#### [Entries with scene source code]

- - -

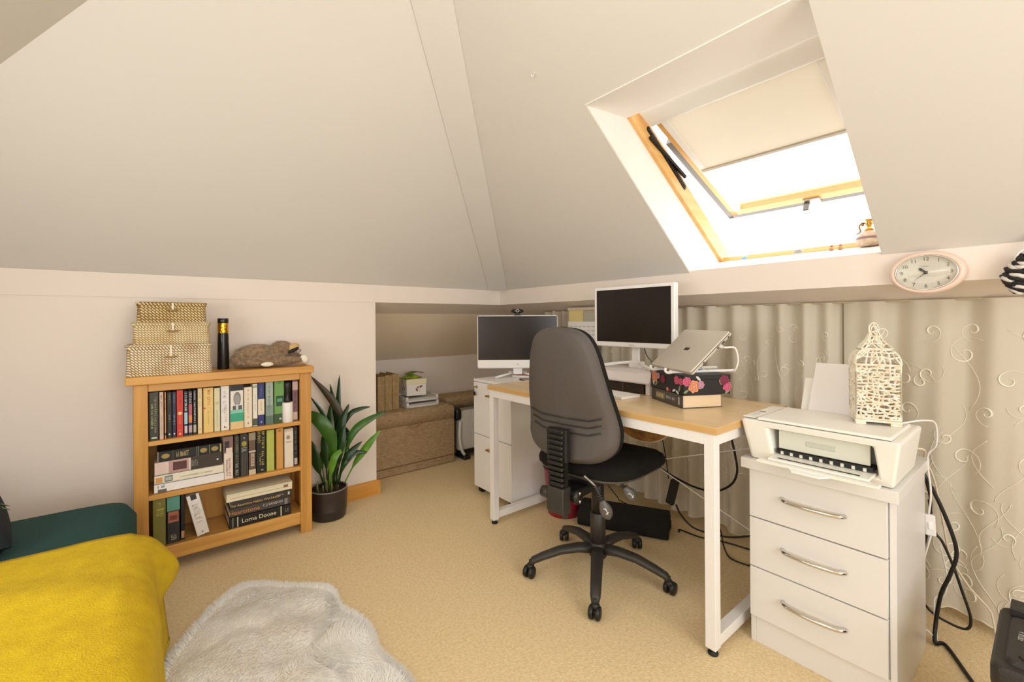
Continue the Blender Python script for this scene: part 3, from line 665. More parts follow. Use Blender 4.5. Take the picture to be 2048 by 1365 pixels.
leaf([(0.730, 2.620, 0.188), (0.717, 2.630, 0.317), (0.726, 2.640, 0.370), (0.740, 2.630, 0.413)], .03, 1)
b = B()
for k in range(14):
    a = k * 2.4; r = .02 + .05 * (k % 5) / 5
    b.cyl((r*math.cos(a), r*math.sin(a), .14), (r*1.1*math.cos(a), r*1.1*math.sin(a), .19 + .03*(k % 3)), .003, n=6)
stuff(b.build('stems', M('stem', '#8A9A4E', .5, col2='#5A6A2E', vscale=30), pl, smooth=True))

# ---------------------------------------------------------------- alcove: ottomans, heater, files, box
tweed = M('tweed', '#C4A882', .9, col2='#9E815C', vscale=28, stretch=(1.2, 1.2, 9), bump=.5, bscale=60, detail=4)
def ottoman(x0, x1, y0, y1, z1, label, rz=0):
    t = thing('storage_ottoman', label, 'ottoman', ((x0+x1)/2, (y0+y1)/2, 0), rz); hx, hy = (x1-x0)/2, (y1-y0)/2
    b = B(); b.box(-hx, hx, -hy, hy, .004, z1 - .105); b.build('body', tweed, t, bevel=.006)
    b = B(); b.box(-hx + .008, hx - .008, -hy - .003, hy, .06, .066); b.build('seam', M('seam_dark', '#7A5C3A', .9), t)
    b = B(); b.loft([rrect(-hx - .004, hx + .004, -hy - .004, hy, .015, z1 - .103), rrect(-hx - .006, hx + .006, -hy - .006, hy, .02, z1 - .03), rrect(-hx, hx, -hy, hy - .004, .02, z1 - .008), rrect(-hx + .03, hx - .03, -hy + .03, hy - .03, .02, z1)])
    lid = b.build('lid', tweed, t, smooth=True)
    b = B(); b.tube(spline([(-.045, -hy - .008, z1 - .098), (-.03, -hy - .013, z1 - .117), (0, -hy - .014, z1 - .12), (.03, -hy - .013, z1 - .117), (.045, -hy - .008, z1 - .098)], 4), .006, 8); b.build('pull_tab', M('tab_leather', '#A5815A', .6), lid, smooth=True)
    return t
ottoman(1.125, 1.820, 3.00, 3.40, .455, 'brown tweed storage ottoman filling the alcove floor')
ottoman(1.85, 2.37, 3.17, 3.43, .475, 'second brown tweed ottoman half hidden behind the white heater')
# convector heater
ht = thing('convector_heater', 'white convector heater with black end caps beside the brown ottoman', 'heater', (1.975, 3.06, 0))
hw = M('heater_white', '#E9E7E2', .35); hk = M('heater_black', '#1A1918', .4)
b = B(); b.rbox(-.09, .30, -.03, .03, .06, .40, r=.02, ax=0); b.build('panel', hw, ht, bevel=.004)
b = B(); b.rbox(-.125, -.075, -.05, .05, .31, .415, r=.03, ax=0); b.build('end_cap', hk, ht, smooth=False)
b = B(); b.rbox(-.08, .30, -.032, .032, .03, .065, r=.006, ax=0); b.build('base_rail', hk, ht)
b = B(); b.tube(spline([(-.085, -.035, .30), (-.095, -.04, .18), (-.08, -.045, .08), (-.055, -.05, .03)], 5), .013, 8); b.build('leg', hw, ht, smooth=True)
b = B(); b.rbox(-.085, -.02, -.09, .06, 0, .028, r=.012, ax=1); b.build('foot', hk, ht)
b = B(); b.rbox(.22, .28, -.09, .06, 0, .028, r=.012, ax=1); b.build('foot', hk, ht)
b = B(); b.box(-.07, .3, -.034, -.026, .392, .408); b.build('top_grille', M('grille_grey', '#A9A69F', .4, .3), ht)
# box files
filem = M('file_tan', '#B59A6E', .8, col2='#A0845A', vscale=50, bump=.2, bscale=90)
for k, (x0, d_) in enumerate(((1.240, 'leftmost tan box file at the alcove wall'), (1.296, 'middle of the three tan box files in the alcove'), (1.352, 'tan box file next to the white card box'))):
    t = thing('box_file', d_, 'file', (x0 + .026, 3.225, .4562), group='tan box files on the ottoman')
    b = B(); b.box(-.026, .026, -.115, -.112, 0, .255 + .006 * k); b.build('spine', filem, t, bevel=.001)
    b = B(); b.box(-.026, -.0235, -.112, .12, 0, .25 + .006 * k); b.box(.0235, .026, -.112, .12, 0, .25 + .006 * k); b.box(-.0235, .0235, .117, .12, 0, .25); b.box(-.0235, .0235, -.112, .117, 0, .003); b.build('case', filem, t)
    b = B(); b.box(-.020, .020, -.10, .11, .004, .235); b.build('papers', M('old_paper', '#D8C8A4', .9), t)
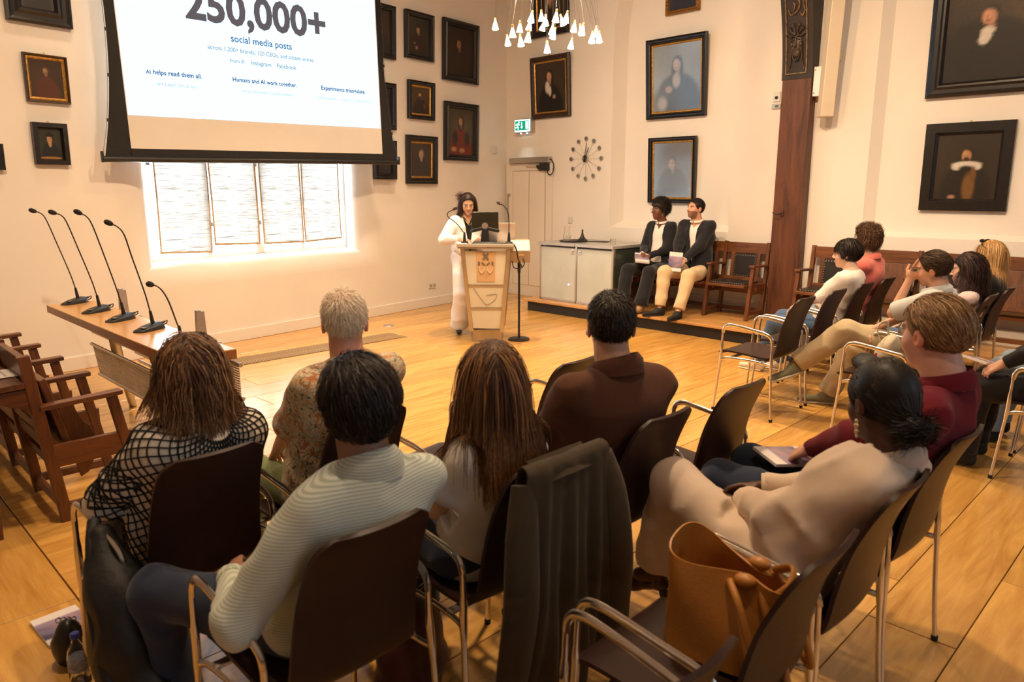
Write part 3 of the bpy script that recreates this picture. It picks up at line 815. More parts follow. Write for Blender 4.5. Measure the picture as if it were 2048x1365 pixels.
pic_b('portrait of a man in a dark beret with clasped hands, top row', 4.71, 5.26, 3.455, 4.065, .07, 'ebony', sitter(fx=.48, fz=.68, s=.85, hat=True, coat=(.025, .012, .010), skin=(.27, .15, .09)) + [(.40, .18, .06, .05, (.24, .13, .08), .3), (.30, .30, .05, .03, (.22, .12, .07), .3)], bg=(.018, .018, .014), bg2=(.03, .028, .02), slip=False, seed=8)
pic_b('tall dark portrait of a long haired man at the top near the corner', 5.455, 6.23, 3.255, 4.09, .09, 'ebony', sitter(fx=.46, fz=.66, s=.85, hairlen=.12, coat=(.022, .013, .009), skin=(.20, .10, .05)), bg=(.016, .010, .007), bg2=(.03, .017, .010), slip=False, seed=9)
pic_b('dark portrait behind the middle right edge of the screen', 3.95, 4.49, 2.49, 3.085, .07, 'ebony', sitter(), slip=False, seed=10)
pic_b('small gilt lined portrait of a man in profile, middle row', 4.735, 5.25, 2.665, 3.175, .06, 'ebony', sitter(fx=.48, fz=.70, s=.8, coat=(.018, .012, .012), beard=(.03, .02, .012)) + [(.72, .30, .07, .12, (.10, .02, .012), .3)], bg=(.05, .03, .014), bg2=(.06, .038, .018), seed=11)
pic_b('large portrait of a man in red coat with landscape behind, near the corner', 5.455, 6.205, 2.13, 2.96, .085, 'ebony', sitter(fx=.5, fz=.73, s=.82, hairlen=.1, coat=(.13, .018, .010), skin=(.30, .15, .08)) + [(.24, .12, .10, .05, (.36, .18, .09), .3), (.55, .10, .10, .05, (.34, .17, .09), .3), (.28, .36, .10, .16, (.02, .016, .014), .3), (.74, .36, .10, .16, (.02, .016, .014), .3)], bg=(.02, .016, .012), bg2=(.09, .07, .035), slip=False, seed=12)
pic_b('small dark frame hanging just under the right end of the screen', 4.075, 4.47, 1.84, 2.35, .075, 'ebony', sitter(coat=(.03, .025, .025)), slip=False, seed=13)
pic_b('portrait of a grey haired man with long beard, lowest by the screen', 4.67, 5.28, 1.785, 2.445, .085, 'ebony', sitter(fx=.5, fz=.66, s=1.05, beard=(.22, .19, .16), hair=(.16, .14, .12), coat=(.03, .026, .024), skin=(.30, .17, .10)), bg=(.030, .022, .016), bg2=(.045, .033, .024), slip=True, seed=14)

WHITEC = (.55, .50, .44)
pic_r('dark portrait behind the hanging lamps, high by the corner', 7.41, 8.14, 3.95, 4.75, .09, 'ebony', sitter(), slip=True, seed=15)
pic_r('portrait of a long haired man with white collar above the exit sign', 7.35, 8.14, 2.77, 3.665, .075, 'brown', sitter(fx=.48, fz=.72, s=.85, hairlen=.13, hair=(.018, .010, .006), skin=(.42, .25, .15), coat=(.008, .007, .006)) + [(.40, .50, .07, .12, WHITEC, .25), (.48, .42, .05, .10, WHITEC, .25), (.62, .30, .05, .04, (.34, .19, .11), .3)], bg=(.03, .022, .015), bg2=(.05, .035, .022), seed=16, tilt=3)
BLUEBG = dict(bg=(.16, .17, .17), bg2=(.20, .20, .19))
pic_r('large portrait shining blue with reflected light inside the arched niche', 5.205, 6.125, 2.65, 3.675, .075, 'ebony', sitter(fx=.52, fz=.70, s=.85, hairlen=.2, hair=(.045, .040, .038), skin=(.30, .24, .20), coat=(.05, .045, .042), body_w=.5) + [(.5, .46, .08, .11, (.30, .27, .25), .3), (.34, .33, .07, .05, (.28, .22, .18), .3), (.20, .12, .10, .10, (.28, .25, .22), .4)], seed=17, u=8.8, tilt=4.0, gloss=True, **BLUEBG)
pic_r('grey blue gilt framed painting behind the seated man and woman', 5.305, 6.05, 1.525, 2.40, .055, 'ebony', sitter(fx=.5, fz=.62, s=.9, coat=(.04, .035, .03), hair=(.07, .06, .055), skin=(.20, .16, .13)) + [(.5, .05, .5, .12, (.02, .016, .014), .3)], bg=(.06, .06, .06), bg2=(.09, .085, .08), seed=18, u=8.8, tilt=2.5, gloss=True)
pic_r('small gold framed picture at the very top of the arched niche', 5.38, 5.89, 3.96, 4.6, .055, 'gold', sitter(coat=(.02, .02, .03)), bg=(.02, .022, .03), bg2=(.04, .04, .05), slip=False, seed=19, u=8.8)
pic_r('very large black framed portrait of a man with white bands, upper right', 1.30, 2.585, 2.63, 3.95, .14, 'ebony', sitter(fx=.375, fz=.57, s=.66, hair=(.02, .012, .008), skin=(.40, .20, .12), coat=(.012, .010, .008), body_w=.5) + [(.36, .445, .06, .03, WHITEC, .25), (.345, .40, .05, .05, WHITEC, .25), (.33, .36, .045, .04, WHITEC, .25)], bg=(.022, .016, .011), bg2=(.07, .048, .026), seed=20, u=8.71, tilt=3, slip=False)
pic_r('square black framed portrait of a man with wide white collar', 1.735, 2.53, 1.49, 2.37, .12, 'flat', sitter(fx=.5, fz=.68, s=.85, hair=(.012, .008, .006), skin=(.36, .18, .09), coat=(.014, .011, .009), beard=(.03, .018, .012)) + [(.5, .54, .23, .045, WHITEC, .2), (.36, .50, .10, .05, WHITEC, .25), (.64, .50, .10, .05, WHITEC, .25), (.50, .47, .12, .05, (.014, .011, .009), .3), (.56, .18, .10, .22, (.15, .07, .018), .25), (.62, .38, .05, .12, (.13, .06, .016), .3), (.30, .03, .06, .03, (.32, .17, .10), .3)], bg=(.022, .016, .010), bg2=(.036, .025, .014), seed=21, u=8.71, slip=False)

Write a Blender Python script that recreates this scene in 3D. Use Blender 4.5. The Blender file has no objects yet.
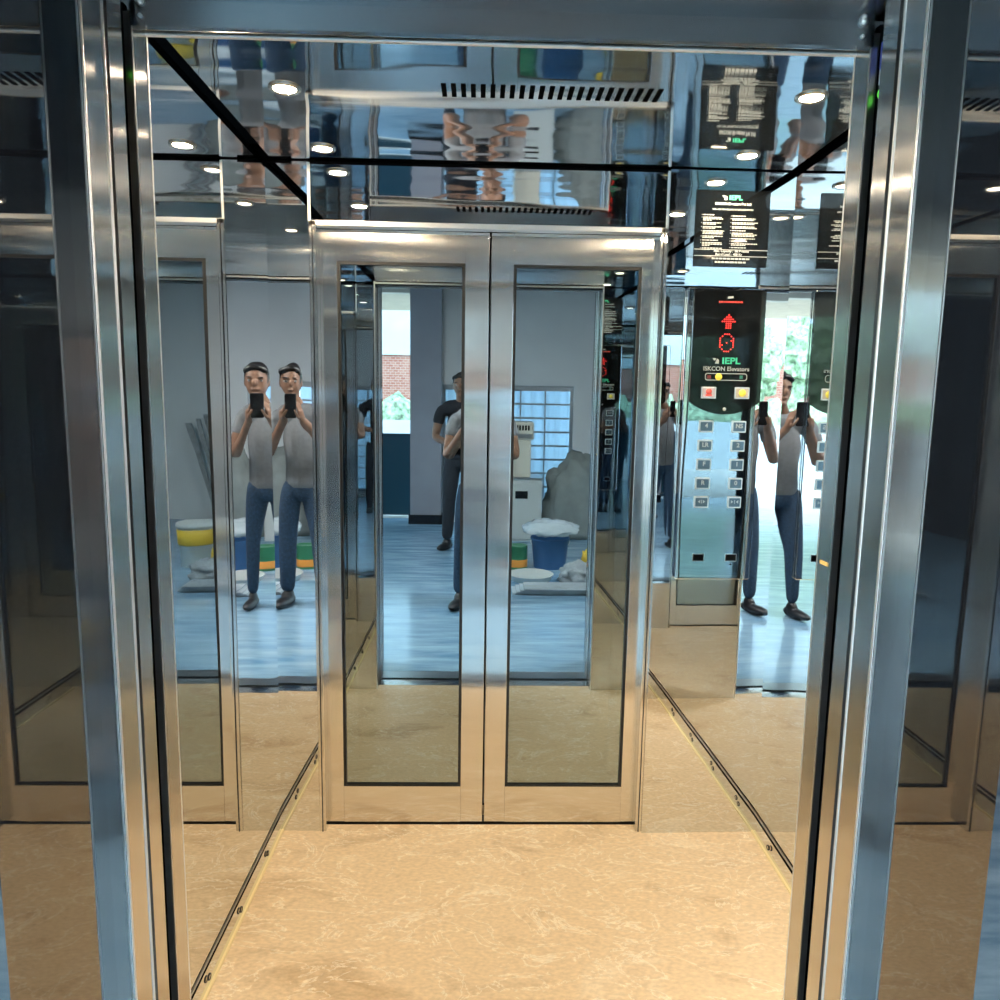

- - -

#### [SHORT EXERCISE]
Repeat word for word the lines above, from the first entry through the line containing "vscale=30), pl, smooth=True))", with both ends kept and the pictures dropped.

#### [RESPONSE TO THE EXERCISE]
Continue the Blender Python script for this scene: part 3, from line 665. More parts follow. Use Blender 4.5. Take the picture to be 2048 by 1365 pixels.
leaf([(0.730, 2.620, 0.188), (0.717, 2.630, 0.317), (0.726, 2.640, 0.370), (0.740, 2.630, 0.413)], .03, 1)
b = B()
for k in range(14):
    a = k * 2.4; r = .02 + .05 * (k % 5) / 5
    b.cyl((r*math.cos(a), r*math.sin(a), .14), (r*1.1*math.cos(a), r*1.1*math.sin(a), .19 + .03*(k % 3)), .003, n=6)
stuff(b.build('stems', M('stem', '#8A9A4E', .5, col2='#5A6A2E', vscale=30), pl, smooth=True))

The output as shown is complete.